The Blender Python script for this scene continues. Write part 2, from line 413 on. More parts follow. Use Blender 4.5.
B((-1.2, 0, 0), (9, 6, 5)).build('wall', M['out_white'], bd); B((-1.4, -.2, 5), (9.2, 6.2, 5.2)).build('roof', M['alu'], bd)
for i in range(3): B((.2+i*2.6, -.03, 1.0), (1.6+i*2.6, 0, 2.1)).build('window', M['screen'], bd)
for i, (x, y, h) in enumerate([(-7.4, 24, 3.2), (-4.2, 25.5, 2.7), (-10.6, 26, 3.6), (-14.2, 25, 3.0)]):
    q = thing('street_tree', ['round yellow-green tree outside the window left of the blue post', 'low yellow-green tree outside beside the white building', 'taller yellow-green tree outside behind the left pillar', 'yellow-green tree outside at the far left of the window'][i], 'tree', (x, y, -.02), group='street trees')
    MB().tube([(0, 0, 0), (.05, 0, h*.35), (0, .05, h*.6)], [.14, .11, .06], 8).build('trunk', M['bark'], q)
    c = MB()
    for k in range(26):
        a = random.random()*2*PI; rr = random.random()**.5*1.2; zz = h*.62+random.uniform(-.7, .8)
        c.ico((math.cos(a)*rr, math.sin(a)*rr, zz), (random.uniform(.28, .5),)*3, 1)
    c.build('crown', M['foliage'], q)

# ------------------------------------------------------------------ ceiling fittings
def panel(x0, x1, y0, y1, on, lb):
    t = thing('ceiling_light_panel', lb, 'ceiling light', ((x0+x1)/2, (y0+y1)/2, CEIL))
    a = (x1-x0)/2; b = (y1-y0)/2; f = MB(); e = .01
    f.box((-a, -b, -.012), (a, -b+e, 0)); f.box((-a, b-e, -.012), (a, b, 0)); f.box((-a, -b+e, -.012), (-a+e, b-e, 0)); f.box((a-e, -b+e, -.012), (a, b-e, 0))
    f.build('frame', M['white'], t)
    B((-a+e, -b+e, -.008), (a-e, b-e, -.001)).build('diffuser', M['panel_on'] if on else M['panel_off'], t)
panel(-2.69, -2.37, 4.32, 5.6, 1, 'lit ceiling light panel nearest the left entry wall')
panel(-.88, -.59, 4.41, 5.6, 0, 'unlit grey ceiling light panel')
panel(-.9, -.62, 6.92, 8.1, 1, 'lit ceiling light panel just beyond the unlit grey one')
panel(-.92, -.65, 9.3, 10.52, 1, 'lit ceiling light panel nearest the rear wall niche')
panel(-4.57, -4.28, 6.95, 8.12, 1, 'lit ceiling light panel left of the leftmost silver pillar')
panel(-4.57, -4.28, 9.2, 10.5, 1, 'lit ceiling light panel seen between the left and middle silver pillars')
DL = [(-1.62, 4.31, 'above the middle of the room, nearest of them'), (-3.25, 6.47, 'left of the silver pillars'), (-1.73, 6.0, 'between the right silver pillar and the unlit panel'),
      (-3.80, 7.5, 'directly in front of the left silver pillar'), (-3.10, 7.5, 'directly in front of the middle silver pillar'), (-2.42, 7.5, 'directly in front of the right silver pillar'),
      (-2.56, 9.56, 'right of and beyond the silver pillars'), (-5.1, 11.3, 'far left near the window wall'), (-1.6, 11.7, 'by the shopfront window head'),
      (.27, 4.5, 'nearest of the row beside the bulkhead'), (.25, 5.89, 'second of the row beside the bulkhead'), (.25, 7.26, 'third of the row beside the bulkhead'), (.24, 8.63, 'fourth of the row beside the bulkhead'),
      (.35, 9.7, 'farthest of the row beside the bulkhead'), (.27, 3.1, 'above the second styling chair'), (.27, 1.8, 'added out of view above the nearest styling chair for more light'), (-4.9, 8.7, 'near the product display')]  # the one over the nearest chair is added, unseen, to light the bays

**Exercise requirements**
Repeat the data above, word for word.

**Reply to the exercise**
The Blender Python script for this scene continues. Write part 2, from line 413 on. More parts follow. Use Blender 4.5.
B((-1.2, 0, 0), (9, 6, 5)).build('wall', M['out_white'], bd); B((-1.4, -.2, 5), (9.2, 6.2, 5.2)).build('roof', M['alu'], bd)
for i in range(3): B((.2+i*2.6, -.03, 1.0), (1.6+i*2.6, 0, 2.1)).build('window', M['screen'], bd)
for i, (x, y, h) in enumerate([(-7.4, 24, 3.2), (-4.2, 25.5, 2.7), (-10.6, 26, 3.6), (-14.2, 25, 3.0)]):
    q = thing('street_tree', ['round yellow-green tree outside the window left of the blue post', 'low yellow-green tree outside beside the white building', 'taller yellow-green tree outside behind the left pillar', 'yellow-green tree outside at the far left of the window'][i], 'tree', (x, y, -.02), group='street trees')
    MB().tube([(0, 0, 0), (.05, 0, h*.35), (0, .05, h*.6)], [.14, .11, .06], 8).build('trunk', M['bark'], q)
    c = MB()
    for k in range(26):
        a = random.random()*2*PI; rr = random.random()**.5*1.2; zz = h*.62+random.uniform(-.7, .8)
        c.ico((math.cos(a)*rr, math.sin(a)*rr, zz), (random.uniform(.28, .5),)*3, 1)
    c.build('crown', M['foliage'], q)

# ------------------------------------------------------------------ ceiling fittings
def panel(x0, x1, y0, y1, on, lb):
    t = thing('ceiling_light_panel', lb, 'ceiling light', ((x0+x1)/2, (y0+y1)/2, CEIL))
    a = (x1-x0)/2; b = (y1-y0)/2; f = MB(); e = .01
    f.box((-a, -b, -.012), (a, -b+e, 0)); f.box((-a, b-e, -.012), (a, b, 0)); f.box((-a, -b+e, -.012), (-a+e, b-e, 0)); f.box((a-e, -b+e, -.012), (a, b-e, 0))
    f.build('frame', M['white'], t)
    B((-a+e, -b+e, -.008), (a-e, b-e, -.001)).build('diffuser', M['panel_on'] if on else M['panel_off'], t)
panel(-2.69, -2.37, 4.32, 5.6, 1, 'lit ceiling light panel nearest the left entry wall')
panel(-.88, -.59, 4.41, 5.6, 0, 'unlit grey ceiling light panel')
panel(-.9, -.62, 6.92, 8.1, 1, 'lit ceiling light panel just beyond the unlit grey one')
panel(-.92, -.65, 9.3, 10.52, 1, 'lit ceiling light panel nearest the rear wall niche')
panel(-4.57, -4.28, 6.95, 8.12, 1, 'lit ceiling light panel left of the leftmost silver pillar')
panel(-4.57, -4.28, 9.2, 10.5, 1, 'lit ceiling light panel seen between the left and middle silver pillars')
DL = [(-1.62, 4.31, 'above the middle of the room, nearest of them'), (-3.25, 6.47, 'left of the silver pillars'), (-1.73, 6.0, 'between the right silver pillar and the unlit panel'),
      (-3.80, 7.5, 'directly in front of the left silver pillar'), (-3.10, 7.5, 'directly in front of the middle silver pillar'), (-2.42, 7.5, 'directly in front of the right silver pillar'),
      (-2.56, 9.56, 'right of and beyond the silver pillars'), (-5.1, 11.3, 'far left near the window wall'), (-1.6, 11.7, 'by the shopfront window head'),
      (.27, 4.5, 'nearest of the row beside the bulkhead'), (.25, 5.89, 'second of the row beside the bulkhead'), (.25, 7.26, 'third of the row beside the bulkhead'), (.24, 8.63, 'fourth of the row beside the bulkhead'),
      (.35, 9.7, 'farthest of the row beside the bulkhead'), (.27, 3.1, 'above the second styling chair'), (.27, 1.8, 'added out of view above the nearest styling chair for more light'), (-4.9, 8.7, 'near the product display')]  # the one over the nearest chair is added, unseen, to light the bays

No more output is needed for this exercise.